Lektion 5 von 8
In Progress

A closer look (2): The grammar of newspaper articles

herr-stritt 27. November 2021

Which grammatical elements should we use?

When observing the grammar of our two articles, several aspects can be considered. Let’s take a look at example sentences from both the article „Pigs die as houses are blown down“ and „Woman finds a hat in a tree“.

First case study: Use the passive!

„A HAT has been found up a tree in Bilton.“

„The woollen head garment (…) was discovered on Tuesday (…).“

“ The owner now has until April 10 to reclaim the hat, after which it will be destroyed.“

You surely know this grammatical construction, right? It is the passive form.

The passive has got several advantages:

  • You do not need to show the agent (= who did something) if, for example, the agent is unclear or unimportant.
  • The passive shortens sentences. Consider „A woman discovered the woollen head garment“ versus „The woollen head garment was discovered“. 
  • The passive is considered stylistically more formal. (More on that later.)

However, you should not overly use the passive form. A text that only uses the passive becomes difficult and boring to read – and you risk to forget speaking about the „Who did it?“ aspect of a newspaper article.

For my students of German origin

If you don't remember the passive forms, the site ego4u is a great resource. Visit it by clicking the symbol above.

Second case study: Direct and indirect speech

„I could hardly believe my eyes when I saw it up there,“ she said. „I got it down with a stick and put it on a fence post.“

As mentioned in our previous chapter, direct speech can be a great way to introduce liveliness into our articles. Just place the direct speech elements in between quotation marks („“) and add who said it to the quote, preferably afterwards (as it puts the direct speech straight up to the front). As an alternative to „she“ or „he“, the family name is often used her („… saw it up there“, Bromance said.)

If you write longer articles, the use of indirect speech and or indirect questions can be a great way to bring variety to your writing. Compare the following example, where in one half of the sentence indirect speech is used, to the previous one, and take note of the effect:

Bromance said that she could hardly believe her eyes when she saw it up there. „I got it down with a stick and put it on a fence post.“

For my students of German origin

Do not forget the concept of the "backshift of tenses" when using reported speech. Again, ego4u is a great source of all questions around reported speech and reported questions - accessible through a click on the icon above.

Third case study: The usage of tenses

Take a look at the examples down below. Find out which tenses are used here, and why they are used.

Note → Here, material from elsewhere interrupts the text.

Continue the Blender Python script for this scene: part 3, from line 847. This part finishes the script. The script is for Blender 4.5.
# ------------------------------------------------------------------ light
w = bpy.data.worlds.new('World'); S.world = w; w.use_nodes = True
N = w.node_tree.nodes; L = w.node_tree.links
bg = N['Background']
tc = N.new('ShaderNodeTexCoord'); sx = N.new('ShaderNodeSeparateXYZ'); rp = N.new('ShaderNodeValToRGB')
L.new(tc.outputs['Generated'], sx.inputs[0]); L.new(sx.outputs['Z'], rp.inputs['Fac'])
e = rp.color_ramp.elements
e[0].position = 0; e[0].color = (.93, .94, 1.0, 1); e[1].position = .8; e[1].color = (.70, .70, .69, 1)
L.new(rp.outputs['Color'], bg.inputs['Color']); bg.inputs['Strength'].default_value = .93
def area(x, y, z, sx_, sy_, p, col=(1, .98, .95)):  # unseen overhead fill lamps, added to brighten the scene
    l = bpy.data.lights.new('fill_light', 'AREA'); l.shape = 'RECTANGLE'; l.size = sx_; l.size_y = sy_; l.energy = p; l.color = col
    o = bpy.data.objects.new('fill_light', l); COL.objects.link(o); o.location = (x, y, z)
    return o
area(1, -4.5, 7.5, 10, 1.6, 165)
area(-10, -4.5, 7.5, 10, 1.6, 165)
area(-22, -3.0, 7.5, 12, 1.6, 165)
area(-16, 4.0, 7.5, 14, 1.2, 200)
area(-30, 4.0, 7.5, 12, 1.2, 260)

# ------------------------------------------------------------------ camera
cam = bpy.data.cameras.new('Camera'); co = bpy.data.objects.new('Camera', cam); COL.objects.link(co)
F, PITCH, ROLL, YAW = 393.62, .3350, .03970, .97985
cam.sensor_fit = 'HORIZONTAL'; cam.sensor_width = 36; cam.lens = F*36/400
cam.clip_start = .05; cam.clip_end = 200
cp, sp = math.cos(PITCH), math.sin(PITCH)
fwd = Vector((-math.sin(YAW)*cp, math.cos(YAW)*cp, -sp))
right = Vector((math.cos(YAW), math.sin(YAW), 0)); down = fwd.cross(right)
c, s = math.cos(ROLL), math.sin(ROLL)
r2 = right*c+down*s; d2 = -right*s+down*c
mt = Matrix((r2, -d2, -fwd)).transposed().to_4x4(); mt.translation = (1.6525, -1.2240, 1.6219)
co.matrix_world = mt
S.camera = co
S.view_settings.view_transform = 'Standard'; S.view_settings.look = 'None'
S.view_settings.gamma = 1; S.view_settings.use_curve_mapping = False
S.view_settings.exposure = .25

  • A HAT has been found up a tree in Bilton.
  • The woollen head garment, which is red (…) was discovered on Tuesday by (…).
  • „(…) when I saw it up there,“ she said.
  • The owner now has until April 10 to reclaim the hat, after which it will be destroyed.

  • Hundreds of pigs died when (…).
  • Pig-farming has exploded over the last 10 years.
  • Authorities blamed the quality of structures (…) and are now planning building inspections.

Have you been able to decipher them all? Let’s check. In the box above you can find…

the past simple or past simple passive when speaking about dates in the past:

  • „(…) when I saw it up there,“ she said.
  • Hundreds of pigs died when (…).
  • Authorities blamed the quality of structures (…)
  • The woollen head garment, which is red (…) was discovered on Tuesday by (…).

the present perfect or present perfect passive, when the result is important:

  • Pig-farming has exploded over the last 10 years.
  • A HAT has been found up a tree in Bilton.

the present simple when speaking about the current situation or general aspects:

  • The owner now has until April 10 to reclaim the hat,

the present progressive with future meaning or the future simple (will-future) when speaking about upcoming events: 

  • after which it will be destroyed.
  •  and are now planning building inspections.

All in all, nothing special, right? We still use the tenses just as we’ve learnt them: Events in the past are clearly indicated with past tenses, ongoing action with the present, and an outlook into the future is given with future tenses. Just remember, that for general descriptions of things or processes we often use the present simple – just as in a summary of a fictional text.